Following Stauf’s indication that the dining room is open, you proceed there and solve the puzzles presented therein. When you do, you’re treated to further cutscenes revealing the events of years past. The game loop continues more or less the same way the for the rest of the game’s duration. Solve a room or rooms, see some plot, and listen to Stauf’s next orders.

It’s a pretty good reward system. The puzzles are quite fun and nearly all feel “just right” in difficulty. I only gave up and sought help online for one part of one puzzle, and the bit I missed immediately struck me as something I should’ve noticed and perhaps would have if I had walked away from the puzzle and returned to it with fresh eyes. The puzzles were all also created newly for the VR game (to the best of my knowledge, again, I did not play the original), and this was ostensibly done to take advantage of the medium of VR itself. While I wouldn’t say they all necessarily benefit much from VR (indeed, some may have been simpler with traditional controls), they certainly benefit from being in a realtime 3D environment (which of course was not possible in ‘93), and the cutscenes are just awesome in VR. Plus, I think there’s just something to be said for navigating a haunted house in a true first-person perspective.

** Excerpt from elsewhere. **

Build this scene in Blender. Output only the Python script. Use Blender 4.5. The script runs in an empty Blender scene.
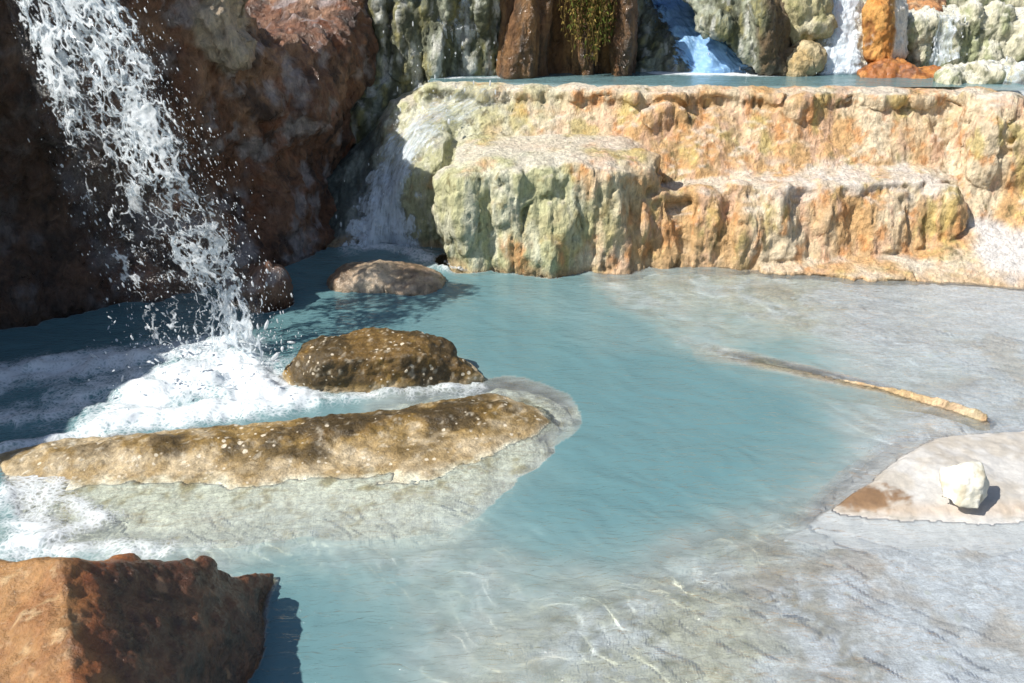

The morsels of plot unlocked after each cognitive workout are also doled out in tantalizing amounts. As the story progresses, you learn a bit more about why Stauf invited these particular people to his home. He decorated their respective rooms with puzzles modeled after their specific vices and has littered them with newspaper clippings or other bits and bobs that indicate he knew their lives hadn’t panned out quite how they thought they might. One guest was in life-ruining debt, another was an aspiring actress who never did hit it big (or even small). Stauf’s taunts fueled their desire to win the competition and turn their lives around.

But the game is not simply a matter of uncovering the events of the past. It also becomes clear that you are meddling in some occult affair of Stauf’s. He still lives in these walls somehow, and he grows ever more frustrated as you continue to unravel the mysteries of his mansion. You realize it’s now on you to finally drive the metaphorical stake through the heart of this madman.

Then it’s just a matter of working your way through the puzzlebox until you reach that final showdown. I never tired of the game’s challenges and always wanted to keep going, humming along to the pleasingly atmospheric score as I did. The story isn’t overly self-serious, and it’s well acted and compellingly written. I wanted to know what happened in the mansion in the past and what Stauf was up to now. The only thing that ever slowed me down was occasional bits of motion sickness, but that’s unavoidable to a certain extent with VR.

Something seems so fitting about revisiting this game in VR as well. The original game used the emergent technology of the CD-ROM to provide a gameplay and storytelling experience previously unachievable. With VR and volumetric video, Vertigo Studios has once again taken advantage of pretty cutting-edge stuff to bring a lovely game back to life. It’s such a thrill to play a remake like this that is a competent enough re-do to feel like a valid way to experience the game without obviating the need to play the original.

On the contrary, I can’t wait to see how Trilobyte’s 1993 effort compares. I hope to be able to recommend both once I play it, but until then, I can heartily endorse this one.